The U.S. Embassy staffer who wrote this recently declassified document in 1989 must have been pretty psyched. (Via Welch.) It's mainly an conversation -- overheard (recorded? unclear) by an embassy spouse -- between a bunch of old-timers standing around the center of Wenceslas Square on Nov. 21, 1989. They're talking about "kids these days." I'd copy and paste the whole thing, but it's a scanned typewritten memo. Excerpts:

"The don't know who Masaryk was."

"That's right. Ask a high school sophomore who was the first president of the Republic, and they will tell you Gottwald."

[snip]

"What if we strike and nothing happens?"

"We strike again. We keep on striking again and again."

[snip]

"The people who locked up [good people in the 1950s] are the ones who have been leading the youth all these years. What do you expect? No wonder the young people don't know anything."

"But we are here," replied one young man.
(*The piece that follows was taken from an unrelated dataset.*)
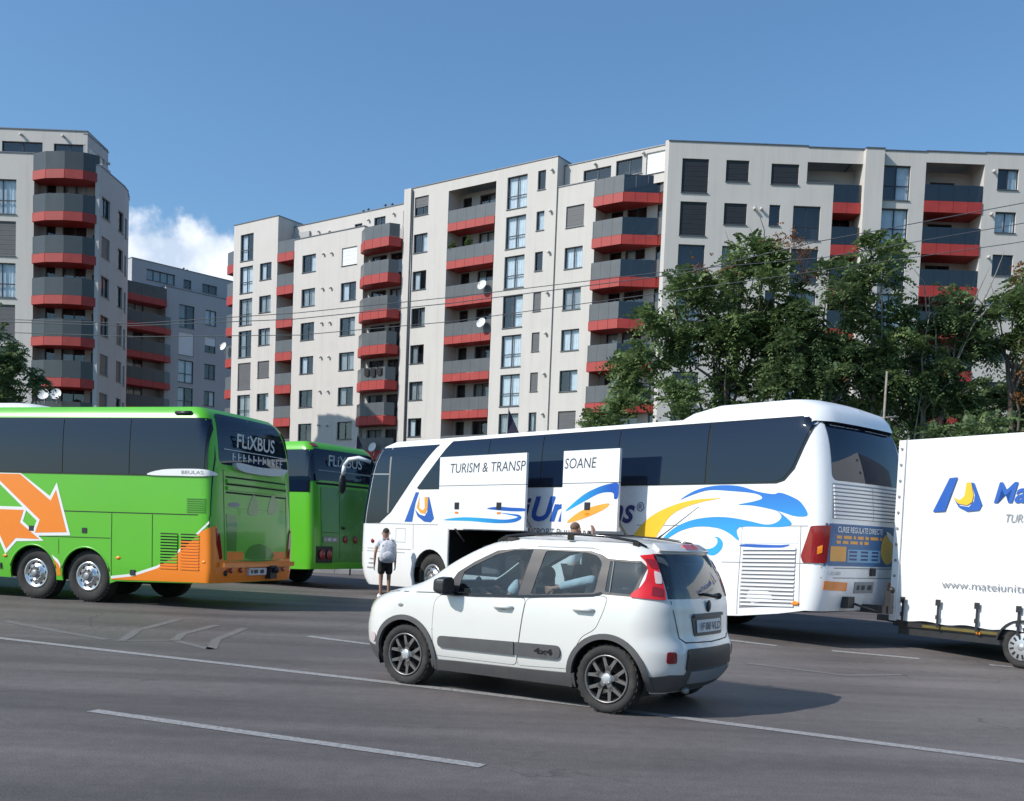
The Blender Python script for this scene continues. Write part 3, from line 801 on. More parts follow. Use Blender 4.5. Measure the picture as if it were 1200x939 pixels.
_bc = {}
def balcony(F, plan, front, zb, zt, zr, back_w, glass=(), pw=1.0, w0=0.0, rail='rail'):
    """red slab with panelled fascia and a solid grey railing. plan: (u, w) corner list, front: indices of guarded edges"""
    u0 = plan[0][0]
    key = (tuple((round(a - u0, 3), b) for a, b in plan), tuple(front), round(zt - zb, 3), round(zr - zb, 3), tuple(glass), pw, rail)
    if key not in _bc:
        P = [(a - u0, -b) for a, b in plan]
        b = MB(); b.prism(P, 0.02, zt - zb, 0)
        panels = []
        for gi, (i, j) in enumerate(front):
            A, C = Vector(P[i]), Vector(P[j]); L = (C - A).length; d = (C - A) / L; nn = Vector((d.y, -d.x))
            cen = Vector((sum(p[0] for p in P) / len(P), sum(p[1] for p in P) / len(P)))
            if nn.dot((A + C) / 2 - cen) < 0: nn = -nn
            k = max(1, round(L / pw)); ang = math.atan2(d.y, d.x)
            for q in range(k):
                T = Matrix.Translation((*(A + d * (L * q / k)), 0)) @ Matrix.Rotation(ang, 4, 'Z'); sgn = 1 if nn.dot(Vector((-d.y, d.x))) > 0 else -1
                y0, y1 = (0.0, 0.035 * sgn) if sgn > 0 else (-0.035, 0.0)
                b.box(0.012, L / k - .012, y0, y1, 0.0, zt - zb + .03, 0, T)
                pb = MB(); y0, y1 = (0.0, 0.03) if sgn > 0 else (-0.03, 0.0)
                g = gi in glass
                pb.box(0.006, L / k - .006, y0 - (0.05 * sgn), y1 - (0.05 * sgn), zt - zb + .06, zr - zb, 0, T)
                pb.box(0.006, 0.05, y0 - (0.09 * sgn), y1 - (0.09 * sgn), zt - zb, zr - zb - .02, 1, T)
                panels.append(mesh('railing_panel', pb.v, pb.f, [M['rail_glass'] if g else M[rail], M['frame']], pb.m))
        _bc[key] = (mesh('balcony', b.v, b.f, M['red'], b.m), panels)
    me, panels = _bc[key]
    o = F.put(bpy.data.objects.new('balcony', me), u0, w0, zb); col.objects.link(o)
    for p in panels:
        c = bpy.data.objects.new('railing_panel', p); col.objects.link(c); c.parent = o
    return o

_dc = {}
def dish(F, u, w, z, r=0.45, yaw=0.0):
    if 'd' not in _dc:
        b = MB(); b.lathe([(r * k / 6, -0.30 * (k / 6) ** 2 * r) for k in range(7)], 20); b.tube([(0, 0.02, -.05), (0, .25, -.25), (0, .3, -.6)], .025, 6)
        b.tube([(0, -.02, -r * .9), (0, -.42, -.1)], .012, 5); b.ball((0, -.43, -.07), .05)
        _dc['d'] = mesh('satellite_dish', b.v, b.f, M['dish'], b.m, b.sm)
    o = F.put(bpy.data.objects.new('satellite_dish', _dc['d']), u, w, z); col.objects.link(o); o.rotation_euler = (R(-20), 0, F.a + yaw); return o
def vents(F, spots, w=0.0):
    if 'v' not in _dc:
        b = MB(); b.tube([(0, 0, 0), (0, -.16, .02)], .085, 10); b.ball((0, -.17, -.01), .11, .09, .11)
        _dc['v'] = mesh('vent', b.v, b.f, M['vent'], b.m, b.sm)
    for u, z in spots: o = F.put(bpy.data.objects.new('vent', _dc['v']), u, w, z); col.objects.link(o)
def roof_stub(F, u, w, z, h, r=0.07):
    b = MB(); b.tube([(0, 0, 0), (0, 0, h)], r, 8); b.tube([(0, 0, h), (0, 0, h + .07)], r * 1.8, 8)
    F.put(b.obj('roof_vent', [M['cap']]), u, w, z)

NF = 9
# ---- long block in the middle
MBk = thing('apartment_block', 'long off-white apartment block with red balconies and grey tree-side wing behind the white coach', 'building', (-7.0, 82.0, 0.12))
F = Fac((9.4, 70.2), -35.5, MBk)
FL = [28.45 - 2.935 * k for k in range(NF + 1)]                 # window heads, top floor first
tall = lambda a, b, rows, h: [(a, b, FL[k] - h, FL[k]) for k in rows]
rows = range(NF)
# tower at the left end
ops = tall(-43.95, -42.15, rows, 2.42) + tall(-41.2, -39.62, range(1, NF), 1.5)
wall(F, -44.9, -38.85, 0, 29.45, ops, 0, 9.0)
for k in rows: window(F, -43.95, -42.15, FL[k] - 2.42, FL[k], 0, ['cl', 'c', 'g', 'gl', 's', 'g', 'd', 'c', 'd'][k], 1, .42)
for k in range(1, NF): window(F, -41.2, -39.62, FL[k] - 1.5, FL[k], 0, ['', 'cl', 'g', 'g', 's', 'cr', 'd', 'c', 'd'][k])
for k in range(0, NF):
    z = 25.95 - 2.9 * k - .75
    balcony(F, [(-46.2, -2.2), (-46.2, -0.35), (-44.92, -0.05), (-44.92, -2.2)], [(0, 1), (1, 2)], z, z + .75, z + 2.0, 0)
dish(F, -45.7, 0.25, 18.35, .40)
# loggia between tower and wing
glazed_front(F, -38.83, -36.68, 0, 28.3, ([22.0 - 2.9 * k for k in range(8)], [(-38.5, -37.0, 0.1, 2.2, None, 1)]), -1.7)
for k in range(9):
    z = 25.3 - 2.93 * k
    balcony(F, [(-38.84, -1.6), (-38.84, 0.02), (-36.66, 0.02), (-36.66, -1.6)], [(1, 2)], z + .05, z + .75, z + 1.85, 0, (), 1.1)
# wing
ops = tall(-35.6, -33.9, range(1, NF), 1.5) + tall(-30.75, -28.95, range(1, NF), 1.5)
wall(F, -36.66, -28.15, 0, 27.0, ops, 0, 3.0)
for k in range(1, NF):
    window(F, -35.6, -33.9, FL[k] - 1.5, FL[k], 0, ['', 'cr', 'g', 'd', 'cl', 'd', 'd', 'g', 'd'][k])
    window(F, -30.75, -28.95, FL[k] - 1.5, FL[k], 0, ['', 'w', 'cl', 'gr', 'g', 'gl', 'd', 'd', 'd'][k])
    vents(F, [(-32.9, FL[k] - .2), (-31.9, FL[k] - .25)])
# set back top storey
ops = [(-28.9, -27.6, 27.2, 28.3), (-25.6, -24.1, 27.1, 28.4), (-31.2, -30.3, 27.2, 28.1)]
wall(F, -38.8, -23.6, 26.5, 28.95, ops, -1.9, 7.0)
for o in ops: window(F, *o, -1.9, 'd')
vents(F, [(-35.6, 28.1), (-34.2, 27.9), (-29.5, 28.2), (-26.6, 28.3)], -1.9)
for u, h in ((-31.3, .55), (-30.7, .6), (-28.7, .65), (-27.9, .6), (-37.4, .35)): roof_stub(F, u, -3, 29.0, h)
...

A final note: On the metro this morning this embassy spouse's housekeeper saw a young student wearing one of our U.S.-Czechoslovak flag pins. Someone of the subway offered him 500 KCS for it (USD 50). The offer was refused. End note.
The ones overheard carping on the street were 40-80 years old. But the students who spent the night at the foot of St. Wenceslas were 15-20 years old. The "leaders" of the student protesters (quotes in the original) "looked like children," according to this document. These are the people who brought down the regime, and that's one thing the Czechs should never forget.

One more thing. The exchange value of 500 crowns may have been $50 those days, but in terms of purchasing power, how many beers would that have bought?